== What is asked ==
Lines containing the word "Blender" are to be located and copied.

--- begin ---

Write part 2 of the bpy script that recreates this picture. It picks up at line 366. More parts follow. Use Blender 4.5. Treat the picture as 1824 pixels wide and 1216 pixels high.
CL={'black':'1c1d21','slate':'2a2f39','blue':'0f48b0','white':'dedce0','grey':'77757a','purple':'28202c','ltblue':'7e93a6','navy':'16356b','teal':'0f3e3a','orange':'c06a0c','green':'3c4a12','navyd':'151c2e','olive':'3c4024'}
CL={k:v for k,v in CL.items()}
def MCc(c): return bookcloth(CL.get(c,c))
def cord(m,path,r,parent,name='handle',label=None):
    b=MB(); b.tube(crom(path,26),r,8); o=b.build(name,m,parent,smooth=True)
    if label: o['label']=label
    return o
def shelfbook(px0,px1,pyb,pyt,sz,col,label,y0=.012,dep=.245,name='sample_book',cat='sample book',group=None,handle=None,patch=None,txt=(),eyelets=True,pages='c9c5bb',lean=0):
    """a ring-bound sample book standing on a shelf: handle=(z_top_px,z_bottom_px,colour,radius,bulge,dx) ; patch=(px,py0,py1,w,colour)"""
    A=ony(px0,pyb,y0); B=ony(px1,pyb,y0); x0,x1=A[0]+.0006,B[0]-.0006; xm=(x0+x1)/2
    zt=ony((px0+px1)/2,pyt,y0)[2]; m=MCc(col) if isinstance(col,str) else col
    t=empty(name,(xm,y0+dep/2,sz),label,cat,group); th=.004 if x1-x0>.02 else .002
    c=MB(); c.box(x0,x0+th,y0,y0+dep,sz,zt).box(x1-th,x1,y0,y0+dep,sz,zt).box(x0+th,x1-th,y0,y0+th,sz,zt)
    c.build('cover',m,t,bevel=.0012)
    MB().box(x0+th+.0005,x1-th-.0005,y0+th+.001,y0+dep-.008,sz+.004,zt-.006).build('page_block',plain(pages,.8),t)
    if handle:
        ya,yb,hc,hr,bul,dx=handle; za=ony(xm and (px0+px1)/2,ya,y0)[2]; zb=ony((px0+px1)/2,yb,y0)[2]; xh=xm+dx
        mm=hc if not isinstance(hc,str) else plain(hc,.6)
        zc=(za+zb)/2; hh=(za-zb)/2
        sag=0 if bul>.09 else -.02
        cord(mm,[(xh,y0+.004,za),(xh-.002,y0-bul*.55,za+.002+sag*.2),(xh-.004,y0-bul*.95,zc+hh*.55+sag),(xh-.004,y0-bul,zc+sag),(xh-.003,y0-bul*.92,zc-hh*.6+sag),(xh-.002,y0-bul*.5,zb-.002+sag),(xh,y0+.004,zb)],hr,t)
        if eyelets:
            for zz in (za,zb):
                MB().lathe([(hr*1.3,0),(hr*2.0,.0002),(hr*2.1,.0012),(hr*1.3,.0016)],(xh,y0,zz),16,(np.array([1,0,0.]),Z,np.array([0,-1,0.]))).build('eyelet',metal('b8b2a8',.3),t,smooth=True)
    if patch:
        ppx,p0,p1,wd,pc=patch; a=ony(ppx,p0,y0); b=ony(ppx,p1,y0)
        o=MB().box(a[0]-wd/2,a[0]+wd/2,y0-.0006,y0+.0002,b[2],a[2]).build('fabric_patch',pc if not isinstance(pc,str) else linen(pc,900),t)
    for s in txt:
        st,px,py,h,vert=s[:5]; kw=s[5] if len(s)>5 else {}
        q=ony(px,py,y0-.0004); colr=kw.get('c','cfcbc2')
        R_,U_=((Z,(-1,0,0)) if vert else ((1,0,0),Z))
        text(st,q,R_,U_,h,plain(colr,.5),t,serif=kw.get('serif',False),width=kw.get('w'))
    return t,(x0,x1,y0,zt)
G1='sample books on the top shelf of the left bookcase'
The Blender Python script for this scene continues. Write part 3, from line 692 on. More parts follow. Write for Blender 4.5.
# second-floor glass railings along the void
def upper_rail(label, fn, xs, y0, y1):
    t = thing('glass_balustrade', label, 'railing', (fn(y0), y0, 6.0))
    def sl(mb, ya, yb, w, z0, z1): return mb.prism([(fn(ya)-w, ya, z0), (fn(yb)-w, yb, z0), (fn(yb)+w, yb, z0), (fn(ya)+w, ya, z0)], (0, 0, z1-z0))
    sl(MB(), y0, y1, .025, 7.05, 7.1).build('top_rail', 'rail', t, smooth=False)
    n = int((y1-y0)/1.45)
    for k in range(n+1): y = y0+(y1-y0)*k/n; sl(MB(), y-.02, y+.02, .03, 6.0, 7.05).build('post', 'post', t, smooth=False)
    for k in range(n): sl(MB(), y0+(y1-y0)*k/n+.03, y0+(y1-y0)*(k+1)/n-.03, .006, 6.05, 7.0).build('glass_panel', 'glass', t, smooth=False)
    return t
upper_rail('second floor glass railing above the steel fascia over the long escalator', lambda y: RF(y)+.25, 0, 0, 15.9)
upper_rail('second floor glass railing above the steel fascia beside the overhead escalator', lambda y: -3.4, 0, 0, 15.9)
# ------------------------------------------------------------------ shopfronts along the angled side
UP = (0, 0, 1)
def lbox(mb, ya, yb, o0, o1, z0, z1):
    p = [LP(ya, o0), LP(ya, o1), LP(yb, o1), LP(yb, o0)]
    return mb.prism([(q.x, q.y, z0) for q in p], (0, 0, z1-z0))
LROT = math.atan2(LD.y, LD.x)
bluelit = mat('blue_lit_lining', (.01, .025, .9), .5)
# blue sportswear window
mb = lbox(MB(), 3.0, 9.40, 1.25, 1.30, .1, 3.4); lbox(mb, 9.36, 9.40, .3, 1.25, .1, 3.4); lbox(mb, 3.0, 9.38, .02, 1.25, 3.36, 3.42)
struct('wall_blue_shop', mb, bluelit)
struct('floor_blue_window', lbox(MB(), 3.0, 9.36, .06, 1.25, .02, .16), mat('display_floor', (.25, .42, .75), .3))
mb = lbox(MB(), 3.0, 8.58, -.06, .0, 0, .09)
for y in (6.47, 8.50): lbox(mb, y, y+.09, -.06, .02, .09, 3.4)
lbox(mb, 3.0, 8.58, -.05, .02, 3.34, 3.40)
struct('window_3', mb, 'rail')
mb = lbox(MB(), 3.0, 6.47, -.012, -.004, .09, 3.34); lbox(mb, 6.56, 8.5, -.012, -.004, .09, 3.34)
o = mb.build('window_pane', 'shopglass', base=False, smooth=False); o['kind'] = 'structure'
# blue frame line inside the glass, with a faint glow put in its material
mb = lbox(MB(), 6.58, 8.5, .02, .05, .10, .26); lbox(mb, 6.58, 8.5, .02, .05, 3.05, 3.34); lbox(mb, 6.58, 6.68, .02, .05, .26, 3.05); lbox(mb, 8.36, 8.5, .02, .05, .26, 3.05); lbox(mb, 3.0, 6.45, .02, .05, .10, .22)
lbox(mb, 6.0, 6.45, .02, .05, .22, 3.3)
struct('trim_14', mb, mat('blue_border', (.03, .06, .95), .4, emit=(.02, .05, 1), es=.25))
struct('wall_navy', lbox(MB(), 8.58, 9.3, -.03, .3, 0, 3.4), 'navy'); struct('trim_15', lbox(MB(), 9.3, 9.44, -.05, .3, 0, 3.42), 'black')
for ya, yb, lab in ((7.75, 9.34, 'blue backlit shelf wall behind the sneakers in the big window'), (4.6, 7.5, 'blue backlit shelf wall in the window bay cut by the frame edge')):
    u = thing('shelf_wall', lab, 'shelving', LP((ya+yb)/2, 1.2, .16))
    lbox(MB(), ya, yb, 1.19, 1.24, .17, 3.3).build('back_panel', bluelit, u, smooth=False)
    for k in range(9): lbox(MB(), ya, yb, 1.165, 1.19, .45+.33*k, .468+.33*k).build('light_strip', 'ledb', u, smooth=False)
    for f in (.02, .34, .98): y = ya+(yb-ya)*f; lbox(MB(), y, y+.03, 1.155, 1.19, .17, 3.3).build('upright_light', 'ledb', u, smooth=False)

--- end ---

== Exercise solution ==
Write part 2 of the bpy script that recreates this picture. It picks up at line 366. More parts follow. Use Blender 4.5. Treat the picture as 1824 pixels wide and 1216 pixels high.
The Blender Python script for this scene continues. Write part 3, from line 692 on. More parts follow. Write for Blender 4.5.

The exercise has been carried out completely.